Resolved:We have the wrong card

Anyone who read my earlier post will know we are still on the early edge of testing with our system.

We purchased a Digium FXO/FXS card (which ain’t cheep) to put in our testbed server ; It has arrived and there’s a problem:

Our testing machine has 5v 32bit PCI slots and the card looks like it goes to a 64bit 3v PCI slot. We’re not quite sure what to do. We’ve been looking at servers with 3v 64 bit slots but the purchase of these servers was supposed to be contingent on our demoing a working system on the prototype hardware. Should we:

  1. try to sell this card on eBay and get a card that will plug into a 32bit 5v PCI slot? (do they make such a card?)

  2. adapt the card? – I can’t even imagine how I’d do that

  3. hold on to this card and upgrade my mother board on the prototype machine? (I did a trip to Fry’s over lunch and a 3.3v motherboard with 64bit PCI slots was roughly $1500); By the time I factor in a pair of dual-core Xeon processors I can buy a brand new quad core Apple xServe (with warranty and support) for about the same price.
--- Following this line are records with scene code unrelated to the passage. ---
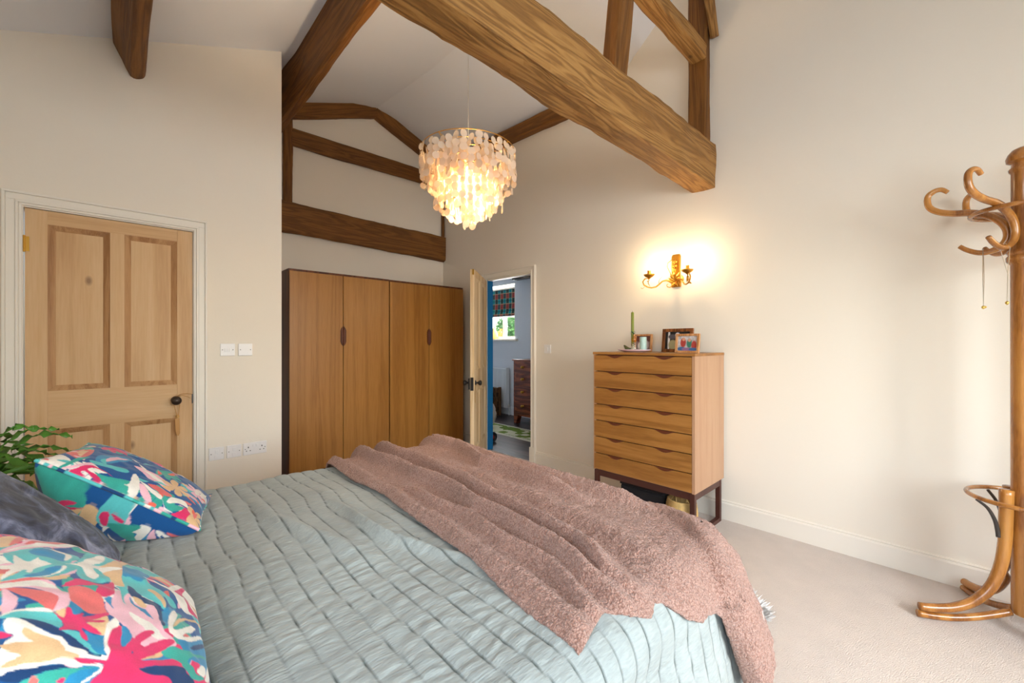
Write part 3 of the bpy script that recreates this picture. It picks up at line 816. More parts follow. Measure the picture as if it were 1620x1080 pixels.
# things under the chest
sb = empty('straw_basket', (2.72, 1.24, 0), 'small woven straw basket on the carpet under the tall chest', 'basket')
bk = MB(); prof = [(0.07, 0.0)]
for i in range(13):
    z = 0.012 + i * 0.016; prof += [(0.083 + 0.012 * math.sin(i / 12 * PI), z), (0.092 + 0.012 * math.sin(i / 12 * PI), z + 0.008)]
prof += [(0.08, 0.215), (0.078, 0.19), (0.07, 0.02), (0, 0.02)]
bk.lathe(prof, (2.735, 1.235, 0), 28).build('bowl', M['straw'], sb, smooth=True)
for i in range(5):
    a = i * 1.3
    cx, cy = 2.735 + 0.04 * math.cos(a), 1.235 + 0.04 * math.sin(a)
    MB().tube([(cx - 0.03 * math.cos(a + 1), cy - 0.03 * math.sin(a + 1), 0.19), (cx, cy, 0.24 + 0.006 * i), (cx + 0.04 * math.cos(a + 1), cy + 0.04 * math.sin(a + 1), 0.19)], 0.004, 6).build('straw_loop', M['straw'], sb, smooth=True)
bb = empty('storage_box', (2.87, 1.50, 0), 'black fabric storage box pushed under the tall chest', 'box')
MB().box(2.70, 3.06, 1.34, 1.68, 0.0, 0.215).build('box_body', M['black_box'], bb, bevel=0.012)
MB().box(2.695, 3.065, 1.335, 1.685, 0.215, 0.245).build('lid', M['black_box'], bb, bevel=0.008)
sl = empty('slipper', (2.80, 1.76, 0), 'small grey brown shoe on the carpet behind the far leg of the chest', 'shoe')
MB().tube([(2.70, 1.775, 0.02), (2.76, 1.775, 0.035), (2.82, 1.775, 0.05), (2.88, 1.775, 0.05)], [0.025, 0.036, 0.04, 0.032], 12, flat=0.7).build('upper', M['straw'], sl, smooth=True)
MB().box(2.68, 2.91, 1.742, 1.808, 0.0, 0.012).build('sole', M['black_box'], sl, bevel=0.004)

# ------------------------------------------------------------------ on top of the chest
ZT_ = CZ1
def tilted(c, yaw, tilt):
    """frame facing -x, leaning back by tilt, turned by yaw about z; local: x across (to -y), y up"""
    return Matrix.Translation(c) @ Matrix.Rotation(yaw, 4, 'Z') @ Matrix.Rotation(tilt, 4, 'Y')
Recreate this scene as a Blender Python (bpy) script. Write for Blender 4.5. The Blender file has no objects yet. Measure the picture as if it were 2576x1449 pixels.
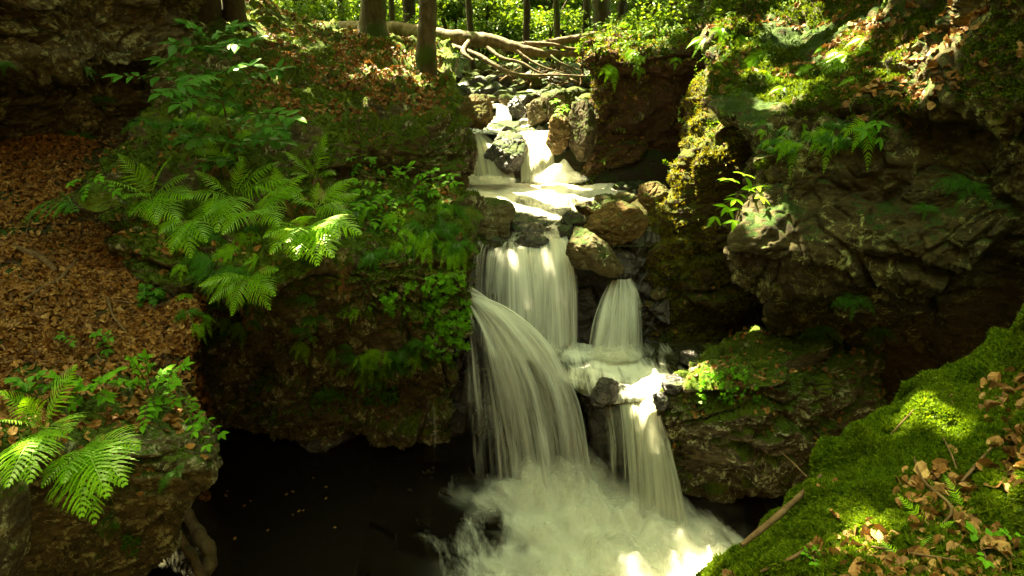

  4. is there a 4?? I’ll be digging a deep hole trying to convince my employer to buy a server at this stage of the game.

Help (BTW - I wasn’t in the loop on the purchase so don’t sit there smugly thinking what an idiot I am; I may be an idiot but this is a headache I inherited)!!


Hi What card have you got ?

AFAIK they are 5/3.3V pci2.2 compatible.

Should go into almost anything.

Now you can sit there smugly thinking what an idiot I am.


No I dont do that,

This may be of help to others in the future though


TDM cards are 5v and 3.3v

Hi Kindwar…

Are you still having problems or is this one resolved?

If resolved can you change the Heading to [Resolved] So that others know about this?

Since Ianplan has posted that link, those who have thought along the same lines as you, or may not have read into what they were buying could really benefit from your post and also everyone else’s on here, changing it to resolved may entice people to read the thread and see what the solution was.